Fuel subsidy removal should lead to less borrowing —Kurfi

Analyst and Managing Director, APT Securities Limited, Mallam Garba Kurfi , said: “It is in order to caution about borrowing.

“However, since fuel subsidy is removed I expect less borrowing by the FGN. The other measures taken by government to improve revenue, especially in the increase of crude oil production will improve the finances of FG.”

Private sector should drive the process —Olayinka

Chief Executive Officer, Wyoming Capital and Partners. Tajudeen Olayinka said: “The debt profile of a country is a function of the government’s economic focus and structure of the economy, vis-a-vis other macroeconomic factors.

‘’A government with a public sector domineering focus will accumulate more public debt to fund projects in the economy, whereas a government with emphasis on private sector dominance would require less public debts and more private capital to fund projects and drive capital formation in the economy.

‘’This is the reason for massive public debt and excessive borrowing from the Central Bank by the past administration of President

“That is also part of the reason for low revenue generation capacity of the government and much lower economic growth. The only way forward is to place the economy on a normal course of adjustment, with the private sector in the driver’s seat.

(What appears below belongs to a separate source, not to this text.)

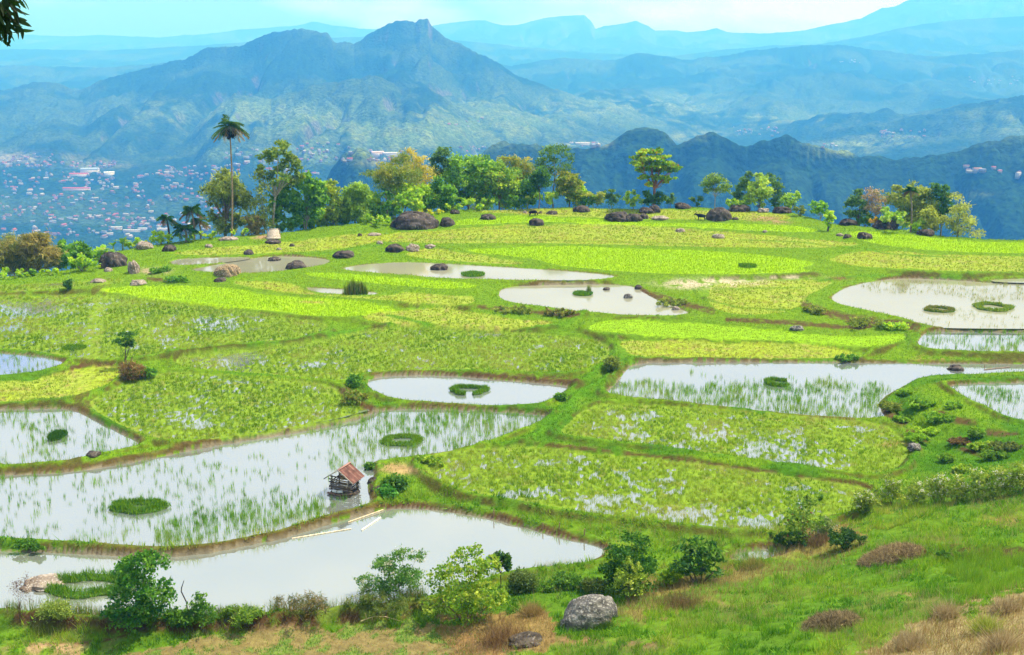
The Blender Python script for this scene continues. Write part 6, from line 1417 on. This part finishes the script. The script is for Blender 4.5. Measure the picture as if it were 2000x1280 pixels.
# ------------------------------------------------------------------ pale plank heap on the rim
def plank_heap():
    P = hit(535, 466); mpp = depth_of(P) / F
    r = empty("plank_stack", P, "whitish slanted lean-to of old planks on the rim under the trees", "plank stack")
    r.rotation_euler = (0, 0, math.radians(12))
    W_, D_, H_ = 28 * mpp, 1.9, 17 * mpp; rng = np.random.default_rng(3)
    for k in range(7):
        t = (k + .5) / 7; m = MB()
        m.box((rng.uniform(-.08, .08), D_ * (t - .5), H_ * t * .92 + .1), (W_ * (1.0 - .06 * k) + rng.uniform(-.1, .1), D_ / 7 * 1.25, .05), 0, np.array([.46,.40,.32]) * rng.uniform(.75, 1.1), (math.atan2(H_, D_), 0)); m.build("plank", M_WOOD, r)
    for sx in (-1, 1):
        m = MB(); m.tube([(sx * W_ * .45, D_ * .45, -.1), (sx * W_ * .42, D_ * .45, H_ * 1.02)], .06, (.2,.13,.09), 7); m.build("post", M_WOOD, r, True)
        m = MB(); m.tube([(sx * W_ * .43, -D_ * .5, .05), (sx * W_ * .42, D_ * .45, H_ * .86)], .05, (.22,.15,.1), 7); m.build("rafter", M_WOOD, r, True)
plank_heap()

# ------------------------------------------------------------------ animals
def animal(name, label, px, py, Lm, col, facing, graze, horns):
    """one skinned body: facing -1 left, 1 right; length along x."""
    P = hit(px, py); s = Lm / 2.2
    v = []; e_ = []; R = []
    def add(p, r, par=None):
        v.append((p[0] * facing * s, p[1] * s, p[2] * s)); R.append(r * s)
        if par is not None: e_.append((par, len(v) - 1))
        return len(v) - 1
    hip = add((-.75, 0, 1.0), .34); bel = add((-.25, 0, .95), .42, hip); che = add((.30, 0, .95), .40, bel); sho = add((.62, 0, 1.08), .32, che)
    if graze: nk = add((.95, 0, .85), .20, sho); hd = add((1.15, 0, .45), .15, nk); mz = add((1.24, 0, .18), .09, hd)
    else: nk = add((.98, 0, 1.18), .20, sho); hd = add((1.28, 0, 1.28), .16, nk); mz = add((1.55, 0, 1.14), .10, hd)
    for y in (-.22, .22):
        a = add((.55, y, .72), .16, che); b = add((.52, y, .42), .085, a); c = add((.53, y, .12), .06, b); add((.56, y, 0), .075, c)
        a = add((-.78, y, .74), .20, hip); b = add((-.66, y, .50), .11, a); c = add((-.86, y, .34), .07, b); d = add((-.82, y, .10), .06, c); add((-.78, y, 0), .075, d)
    t = add((-1.08, 0, 1.05), .05, hip); t = add((-1.18, 0, .75), .035, t); add((-1.17, 0, .45), .04, t)
    me = bpy.data.meshes.new(name); me.from_pydata(v, e_, [])
    o = put(name, me, None, P)
    me.materials.append(M_ANIMAL)
    a = me.attributes.new("Col", 'FLOAT_COLOR', 'POINT'); a.data.foreach_set("color", np.tile([*col, 1], len(v)).astype(np.float32))
    sk = o.modifiers.new("skin", 'SKIN'); sk.use_smooth_shade = True
    for i, sv in enumerate(me.skin_vertices[0].data):
        sv.radius = (R[i], R[i]); sv.use_root = (i == 0)
    ss = o.modifiers.new("subsurf", 'SUBSURF'); ss.levels = 2; ss.render_levels = 2
    tag(o, label, name)
    hp = np.array(v[hd])
    for y in (-1, 1):
        m = MB(); m.tube([hp + np.array([-.05 * facing, y * .10, .10]) * s, hp + np.array([-.16 * facing, y * .26, .12]) * s, hp + np.array([-.2 * facing, y * .34, .08]) * s], [.06 * s, .07 * s, .015 * s], np.asarray(col) * .9, 6); m.build("ear", M_ANIMAL, o, True)
        if horns:
            m = MB(); m.tube([hp + np.array([-.08 * facing, y * .10, .14]) * s, hp + np.array([-.2 * facing, y * .3, .24]) * s, hp + np.array([-.42 * facing, y * .34, .34]) * s], [.05 * s, .04 * s, .012 * s], (.08,.075,.07), 6); m.build("horn", M_ANIMAL, o, True)
    o.rotation_euler = (0, 0, math.radians(12 * facing))
    return o
animal("buffalo", "dark water buffalo standing left of the loaf shaped boulder", 1369, 430, 1.75, (.035,.026,.022), -1, False, True)
animal("cow", "light brown cow grazing on the dry crest grass", 1041, 422, 1.6, (.30,.15,.08), 1, True, False)

# ------------------------------------------------------------------ overhanging tree branch near the camera
def near_branch():
    rng = np.random.default_rng(12)
    Y = 7.0
    base = np.array([-4.9, 5.6, float(gz(-4.9, 5.6))])
    r = empty("overhanging_tree", base, "dark leafy branch of a near tree hanging into the top corner", "tree")
    t = MB()
    t.tube([base - [0, 0, .3], base + [.1, .1, 1.5], base + [.05, .3, 3.0], base + [.2, .5, 4.4]], [.16, .13, .11, .07], (.10,.08,.06), 9)
    tips = [(8, 20), (38, 6), (34, 26), (30, 44), (24, 58), (14, 70), (4, 78), (6, 45), (-10, 30), (-30, 60), (-40, 20), (-20, -20), (20, -25), (50, -30), (-50, -40)]
    o = at_y(-60, -30, Y)
    t.tube([base + [.05, .3, 3.0], base * .4 + o * .6 + [0, 0, .25], o], [.07, .045, .03], (.09,.07,.05), 7)
    tw = []
    for i, (px, py) in enumerate(tips):
        c = at_y(px, py, Y + rng.uniform(-.25, .25)); m_ = (o + c) / 2 + [0, 0, .06]
        t.tube([o, m_, c], [.014, .009, .004], (.07,.07,.04), 5, False); tw.append((m_, c))
    t.build("trunk", M_BARK, r, True, offset=base)
    l = MB()
    for m_, c in tw:
        k = 17
        for j in range(k):
            q = m_ + (c - m_) * rng.uniform(.35, 1.05) + rng.normal(0, .018, 3)
            D = (c - m_) / np.linalg.norm(c - m_) * .5 + rng.normal(0, .55, 3) + [0, 0, -.55]; D /= np.linalg.norm(D)
            L = rng.uniform(.055, .11); W_ = L * .30
            S = np.cross(D, rng.normal(size=3)); S /= np.linalg.norm(S); Nn = np.cross(S, D)
            u = np.array([0, .22, .5, .8, 1.0]); wv = np.array([.12, .8, 1.0, .6, .02]) * W_ * .5
            mid_ = q + D * (u * L)[:, None] - Nn * (.15 * L * u ** 2)[:, None]
            v = np.concatenate([mid_ + S * wv[:, None] + Nn * .15 * wv[:, None], mid_, mid_ - S * wv[:, None] + Nn * .15 * wv[:, None]])
            f = [[i + a * 5, i + 1 + a * 5, i + 1 + (a + 1) * 5, i + (a + 1) * 5] for a in (0, 1) for i in range(4)]
            l.add(v, f, np.array([.018, .05, .012]) * rng.uniform(.6, 1.6))
    l.build("crown", M_LEAF, r, offset=base)
near_branch()

# ------------------------------------------------------------------ the town in the valley
def town():
    rng = np.random.default_rng(77)
    WALL = [(.26,.25,.23), (.20,.18,.16), (.32,.32,.32)]
    roofs = {"red": (.34,.09,.07), "rust": (.20,.11,.09), "grey": (.22,.25,.28), "white": (.38,.38,.37)}
    def house_mesh(rc, wc, L, W_, H):
        m = MB(); m.box((0, 0, H / 2 - 1), (L, W_, H + 2), 0, wc)
        ov = .6; rh = W_ * .32
        v = [(-L/2-ov, -W_/2-ov, H), (L/2+ov, -W_/2-ov, H), (L/2+ov, 0, H+rh), (-L/2-ov, 0, H+rh), (-L/2-ov, W_/2+ov, H), (L/2+ov, W_/2+ov, H)]
        m.add(v, [[0, 1, 2, 3], [3, 2, 5, 4], [0, 4, 5, 1]], rc); m.add([v[0], v[3], v[4], v[1], v[2], v[5]], [[0, 1, 2], [3, 5, 4]], wc)
        return m
    protos = {}
    for k, rc in roofs.items():
        for j in range(3):
            m = house_mesh(rc, WALL[j], 9 + 3 * j, 7.5 + j, 3.6 + 1.2 * (j == 1))
            V_ = np.concatenate(m.v); C_ = np.concatenate(m.c); by = {}
            for f in m.f: by.setdefault(f.shape[1], []).append(f)
            protos[k, j] = (np_mesh("house", V_, [np.concatenate(x) for x in by.values()], M_PLAIN, C_), m)
    lab = {"red": "tiny red roofed house in the hazy valley town", "rust": "tiny rust brown roofed house in the hazy valley town", "grey": "tiny grey metal roofed house in the hazy valley town", "white": "tiny white roofed house in the hazy valley town"}
    zones = [((0, 440, 335, 465), 480), ((0, 110, 305, 330), 60), ((120, 230, 318, 330), 34), ((300, 470, 325, 350), 60), ((440, 620, 290, 345), 40), ((600, 700, 280, 318), 26), ((720, 790, 300, 318), 30), ((900, 960, 288, 300), 12), ((1100, 1170, 280, 290), 10), ((1430, 1520, 250, 268), 26), ((1720, 1810, 255, 272), 22), ((200, 330, 425, 455), 26), ((1880, 1960, 330, 345), 8), ((1600, 1640, 285, 292), 6), ((1640, 1680, 110, 130), 8), ((1890, 2000, 155, 168), 20), ((870, 960, 228, 250), 8), ((1960, 2000, 340, 352), 2)]
    pos = []
    for (x0, x1, y0, y1), n in zones:
        for _ in range(n):
            px, py = rng.uniform(x0, x1), rng.uniform(y0, y1)
            if x1 == 440 and vnoise(np.array([px / 26]), np.array([py / 13]), 5)[0] < .38: continue
            p = far_hit(px, py)
            if p is not None: pos.append((p, rng.integers(3), list(roofs)[rng.choice(4, p=[.30, .2, .22, .28])], rng.uniform(0, math.pi), rng.uniform(.5, .9)))
    pos.sort(key=lambda a: a[0][1] / a[4])
    rest = MB()
    for i, (p, j, k, a, sc) in enumerate(pos):
        if i < 295:
            o = put("house", protos[k, j][0], None, p); o.rotation_euler = (0, 0, a); o.scale = (sc, sc, sc)
            tag(o, lab[k], "house", k + " roofed houses of the valley town")
        else:
            ca, sa = math.cos(a), math.sin(a)
            for v, f, c in zip(protos[k, j][1].v, protos[k, j][1].f, protos[k, j][1].c):
                q = v @ np.array([[ca, sa, 0], [-sa, ca, 0], [0, 0, 1]]) * sc + p
                rest.add(q, f - f.min(), c)
    if rest.v: tag(rest.build("distant_houses", M_PLAIN), "scatter of the smallest and farthest roofs across the hazy valley", "houses", None, "stuff")
    def big(label, px, py, L, W_, H, rc, wc, a, name="hall"):
        p = far_hit(px, py)
        if p is None: return
        r = empty(name, p, label, "building"); r.rotation_euler = (0, 0, a)
        m = MB(); m.box((0, 0, H / 2 - 2), (L, W_, H + 4), 0, wc); m.build("wall", M_PLAIN, r)
        m = MB(); v = [(-L/2-1, -W_/2-1, H), (L/2+1, -W_/2-1, H), (L/2+1, 0, H+W_*.2), (-L/2-1, 0, H+W_*.2), (-L/2-1, W_/2+1, H), (L/2+1, W_/2+1, H)]
        m.add(v, [[0, 1, 2, 3], [3, 2, 5, 4], [0, 4, 5, 1]], rc); m.add([v[0], v[3], v[4], v[1], v[2], v[5]], [[0, 1, 2], [3, 5, 4]], wc); m.build("roof", M_PLAIN, r)
    big("large blue grey roofed hall in the middle of the valley town", 176, 338, 46, 28, 9, (.30,.38,.46), (.55,.55,.55), .1)
    big("long red roofed building in front of the blue grey hall", 155, 346, 50, 14, 7, (.48,.10,.09), (.6,.55,.5), .08)
    big("very long crimson roofed row building low in the town", 150, 373, 66, 12, 6, (.42,.07,.09), (.5,.4,.38), .05)
    big("white arched industrial shed right of the blue grey hall", 214, 346, 26, 16, 9, (.62,.66,.68), (.6,.62,.62), .4)
    big("bright white shed at the left of the river flat", 228, 449, 20, 9, 5, (.5,.51,.5), (.42,.42,.41), .05)
    big("bright long white greenhouse at the river flat", 258, 454, 34, 8, 4, (.5,.51,.5), (.42,.42,.41), .0)
    big("bright white shed right of the long greenhouse", 282, 450, 24, 8, 4, (.5,.51,.5), (.42,.42,.41), .1)
    big("bright white shed behind the fan palm at the river flat", 318, 452, 20, 7, 4, (.5,.51,.5), (.42,.42,.41), .0)
    big("white warehouse at the foot of the pointed karst hill", 765, 306, 40, 18, 7, (.5,.51,.5), (.42,.42,.41), .05)
    big("white warehouse right of the grove beyond the karst hills", 1138, 284, 44, 16, 6, (.5,.5,.49), (.45,.44,.43), .02)
    big("pale pink building left of the white warehouse by the pointed hill", 738, 309, 30, 18, 9, (.66,.48,.42), (.7,.62,.56), .3)
    big("white cube house on the right hill slope", 1988, 349, 7, 7, 6, (.5,.5,.5), (.5,.5,.5), .3)
    big("red roofed villa on the right hill slope", 1908, 337, 13, 7, 4, (.4,.2,.16), (.4,.38,.35), .1)
town()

That way, you encourage total-factor productivity, job creation and faster economic growth.

“This should be the focus of the administration of President Asiwaju Bola Ahmed Tinubu. The economy is in dire need of drip and blood infusion.”

Also siding with DMO’s recommendations, Marvellous Adiele, Senior Associate, Parthian Partners, said: “More borrowings will increase our public debt and will also lead to an increased portion of our revenue being used for servicing debt in future.

“Our public debt is already at an all time high (N46.25trn as at Dec 2022) and the government needs to be cautious about more borrowings while improving revenue generations and introducing reforms to reduce deficit financing.”